Als das Dampfschiff in den Hafen von Liverpool einlief, entdeckte die einundzwanzigjährige Inez Knight inmitten einer Menge anderer Missionare auf den Docks auch ihren älteren Bruder William. Es war der 22. April 1898. Inez und ihre Mitarbeiterin Jennie Brimhall waren die ersten alleinstehenden Frauen, die als Missionarinnen der Kirche eingesetzt und nun der Britischen Mission zugeteilt worden waren. Wie ihr Bruder Will und die anderen Missionare sollten auch die beiden jungen Frauen auf Straßenversammlungen sprechen, von Tür zu Tür gehen und das wiederhergestellte Evangelium Jesu Christi verkündigen.1

Louisa Pratt, Susa Gates und andere verheiratete Frauen hatten in den letzten Jahrzehnten bereits erfolgreich eine Mission an der Seite ihres Mannes erfüllt, ohne offiziell als Missionarin berufen worden zu sein. Außerdem hatten Führerinnen der Frauenhilfsvereinigung sowie der Gemeinschaftlichen Fortbildungsvereinigung Junger Damen [heute als Junge Damen bekannt] die Kirche schon bei Veranstaltungen wie etwa der Weltausstellung 1893 hervorragend vertreten. Und viele junge, unverheiratete Frauen hatten durch die GFV bereits Erfahrung im Lehren und Führen, sodass sie durchaus in der Lage waren, das Gotteswort zu verkünden.2

Nachdem Inez ihren Bruder Will begrüßt und mit ihm geredet hatte, begaben sich die beiden jungen Frauen an den Hauptsitz der Mission, der seit den 1850er Jahren in einem vierstöckigen Gebäude untergebracht war. Dort trafen sie mit Präsident McMurrin zusammen. „Ihr müsst wissen, dass ihr vom Herrn hierher berufen worden seid“, sagte er. Bei diesen Worten verspürte Inez erstmals die Last der großen Verantwortung.3

Am nächsten Tag fuhren sie und Jennie mit Präsident McMurrin und weiteren Missionaren nach Oldham, einer Fabrikstadt östlich von Liverpool. Am Abend stellten sie sich an einer belebten Straßenecke im Kreis auf, sprachen ein Gebet und sangen Kirchenlieder, bis sich um sie herum eine ziemlich große Menschenmenge gebildet hatte. Präsident McMurrin kündigte an, am nächsten Tag werde eine besondere Versammlung abgehalten werden, und lud alle ein, dort der Predigt „echter, lebendiger Mormonenfrauen zu lauschen“.
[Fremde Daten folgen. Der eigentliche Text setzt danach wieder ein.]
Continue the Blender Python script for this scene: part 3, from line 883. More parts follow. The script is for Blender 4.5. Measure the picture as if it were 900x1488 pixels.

Inez wurde ganz flau im Magen. Bei dem Gedanken, vor so vielen Menschen zu sprechen, war ihr bange zumute. Doch hier, inmitten der Missionare mit ihren Seidenhüten und den schwarzen Anzügen, erfüllte sie ein nie zuvor dagewesener Stolz darauf, der Kirche anzugehören.4

Am nächsten Abend zitterte Inez, als sie darauf wartete, dass sie an die Reihe kam. Nachdem ja die schäbigsten Lügen über die Frauen der Heiligen der Letzten Tage die Runde gemacht hatten, waren nun alle neugierig auf sie und die anderen Frauen, die jetzt das Wort ergreifen sollten. Sarah Noall und Caroline Smith – die eine die Frau, die andere die Schwägerin eines Missionars – sprachen zuerst. Danach war Inez an der Reihe, und trotz aller Nervosität war sie überrascht, wie gut sie die Rede hinter sich brachte.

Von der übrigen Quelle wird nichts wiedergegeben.